[Buddha-l] "Western Self, Asian Other"

Dan Lusthaus vasubandhu at earthlink.net
Fri Jan 1 17:48:41 MST 2010


> Hello Alex.
>
> I just read that short article you referred to and did not feel it came
> across as 'patronizing contempt' at all.
>
> Thanks for the link
>
> Bankei

Lopez is trying to play myth-buster. Thurman's objections are based on the 
idea that Tibet's mystique is a useful tool for eliciting support for 
Tibetan liberation from China, and undermining that mystique therefore has 
dire consequences for actual flesh-and-blood Tibetans, who rely on that 
support for hope.

As a myth-buster, Lopez tries to sensationalize his supposed revelations 
(most are just common-place knowledge amongst scholars, if not all Western 
devotees). Into that, he mixes his own bag of questionable assertions. Let's 
take Alex's linked piece, on the 7 things you didn't know about Tibet.

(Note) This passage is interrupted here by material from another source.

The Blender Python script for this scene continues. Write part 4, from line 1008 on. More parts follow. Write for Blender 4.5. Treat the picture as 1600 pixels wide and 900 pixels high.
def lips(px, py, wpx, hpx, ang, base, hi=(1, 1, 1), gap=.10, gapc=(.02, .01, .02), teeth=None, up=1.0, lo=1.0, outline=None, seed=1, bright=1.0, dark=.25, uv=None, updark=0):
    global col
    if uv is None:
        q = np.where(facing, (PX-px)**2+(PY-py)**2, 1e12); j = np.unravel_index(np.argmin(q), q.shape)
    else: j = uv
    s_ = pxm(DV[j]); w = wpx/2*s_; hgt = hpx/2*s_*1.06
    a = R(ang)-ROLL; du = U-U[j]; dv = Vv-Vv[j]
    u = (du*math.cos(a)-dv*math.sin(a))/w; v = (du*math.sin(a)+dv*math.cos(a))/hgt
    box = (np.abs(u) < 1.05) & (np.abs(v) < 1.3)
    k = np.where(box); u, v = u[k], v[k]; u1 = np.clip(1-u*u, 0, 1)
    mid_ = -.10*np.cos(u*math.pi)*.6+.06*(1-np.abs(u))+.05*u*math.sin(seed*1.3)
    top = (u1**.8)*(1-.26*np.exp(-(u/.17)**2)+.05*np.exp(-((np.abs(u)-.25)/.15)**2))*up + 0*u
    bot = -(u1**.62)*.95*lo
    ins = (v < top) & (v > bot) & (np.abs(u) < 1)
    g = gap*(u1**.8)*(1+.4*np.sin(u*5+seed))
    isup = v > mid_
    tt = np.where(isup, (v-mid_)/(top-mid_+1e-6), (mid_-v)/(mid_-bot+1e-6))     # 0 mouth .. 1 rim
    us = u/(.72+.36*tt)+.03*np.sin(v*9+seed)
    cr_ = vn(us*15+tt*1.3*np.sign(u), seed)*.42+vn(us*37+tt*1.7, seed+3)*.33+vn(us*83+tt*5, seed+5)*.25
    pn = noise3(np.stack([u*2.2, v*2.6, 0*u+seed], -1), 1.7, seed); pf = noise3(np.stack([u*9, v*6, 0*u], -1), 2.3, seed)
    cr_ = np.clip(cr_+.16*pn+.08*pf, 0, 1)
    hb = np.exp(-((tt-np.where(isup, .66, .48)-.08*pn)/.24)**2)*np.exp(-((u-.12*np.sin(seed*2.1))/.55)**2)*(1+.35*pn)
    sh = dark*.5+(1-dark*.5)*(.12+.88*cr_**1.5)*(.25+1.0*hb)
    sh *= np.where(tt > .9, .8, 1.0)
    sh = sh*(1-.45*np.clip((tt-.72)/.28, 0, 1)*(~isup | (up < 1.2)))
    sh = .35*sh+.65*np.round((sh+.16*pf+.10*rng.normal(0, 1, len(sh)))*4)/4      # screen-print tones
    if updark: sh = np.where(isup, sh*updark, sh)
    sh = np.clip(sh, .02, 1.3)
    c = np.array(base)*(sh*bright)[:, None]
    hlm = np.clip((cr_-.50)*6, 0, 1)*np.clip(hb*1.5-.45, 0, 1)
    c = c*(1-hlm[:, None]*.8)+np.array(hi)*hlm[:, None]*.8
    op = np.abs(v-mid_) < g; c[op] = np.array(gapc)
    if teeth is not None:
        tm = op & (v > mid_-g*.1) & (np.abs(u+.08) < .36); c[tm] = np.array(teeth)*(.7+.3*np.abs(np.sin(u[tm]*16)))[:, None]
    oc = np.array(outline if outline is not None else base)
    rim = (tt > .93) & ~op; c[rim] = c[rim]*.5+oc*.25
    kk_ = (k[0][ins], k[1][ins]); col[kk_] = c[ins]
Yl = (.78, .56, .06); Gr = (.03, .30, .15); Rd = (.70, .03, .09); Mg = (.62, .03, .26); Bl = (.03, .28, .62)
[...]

1. Shangri-la is a made-up western name, possibly corruption of Shambhala. 
So?

2. The most wide-read book on Tibet is T. Lopsang Rampa's The Third Eye. I 
don't know if that quantitative claim is true (I confess to having read it 
back in my high school days -- always found it suspicious), but I know it 
still has its fans (including a Vietnamese monk friend who refuses to 
believe that it's a hoax). Are people still reading that tripe? It was 
understandable some decades ago when the available literature in English on 
Tibet was miniscule, but today, with Snow Lion, et al. pumping out 
Tibetophilic offerings at an alarming rate (and often questionable quality), 
why would anyone want to revert to Rampa's nonsense?

3. "Tibetans have never heard of the Tibetan Book of the Dead". Well, that's 
a bit of Madison Ave oversell. That's like saying New Yorkers have never 
heard of NY Pizza (since no one calls it that in NY).

4. Here's a Lopezism that most scholars I know have not found persuasive 
(Richard, you're our resident Skt grammarian -- I think you've already 
weighed in on this on buddha-l, here's a chance to revisit the issue). I 
quote Lopez:

"Here is something for the initiated: The most famous of all Buddhist 
mantras, om mani padme hum, does not mean "the jewel in the lotus." It means 
instead, "O Jewel-Lotus." Nineteenth-century European scholars of Sanskrit 
misread a vocative ending as a locative ending, thus thinking that the jewel 
(mani) was in the lotus (padme)..."

Richard, set us straight, but my grammar sources tell me that the vocative 
of padma is padma, and that padme is indeed a locative. This was supposed to 
be one of Lopez's big hermeneutic discoveries. I don't buy it.
http://sanskrit.inria.fr/cgi-bin/sktdeclin?t=VH&q=padma&g=Mas&font=roma

5. "The most common Western name for Tibetan Buddhism, "Lamaism," is 
considered a disparaging term by Tibetans." This is a subject that has been 
recently discussed on buddha-l, and one of the facts that came into evidence 
was that whoever it was that found the term objectionable, that did not 
include Tibetans who, as was demonstrated, continue to use it themselves.

6. "Because Tibet never became a European colony, it remained-and for many, 
continues to remain-a land of mystery for the West." Oh?! That's the reason? 
How post-colonial of Lopez to notice that!

7. "Tibet was not a non-violent society, even after the Dalai Lamas assumed 
secular control in 1642." And he goes on to offer some important examples. 
This is the sort of myth-busting that will throw Richard into apoplexy 
(perhaps he will give us a demonstration of a Western scholar declaring the 
last five hundred years of Tibetan Buddhism to not be Buddhist, or to be a 
decadent misundertanding of Buddhism?). Reminder that _Buddhist Warfare_, 
ed. by Michael Jerryson and Mark Juergensmeyer --  
http://tinyurl.com/yeyufef -- is now available. I've got my copy. Important 
reading for self-styled Western Buddhists.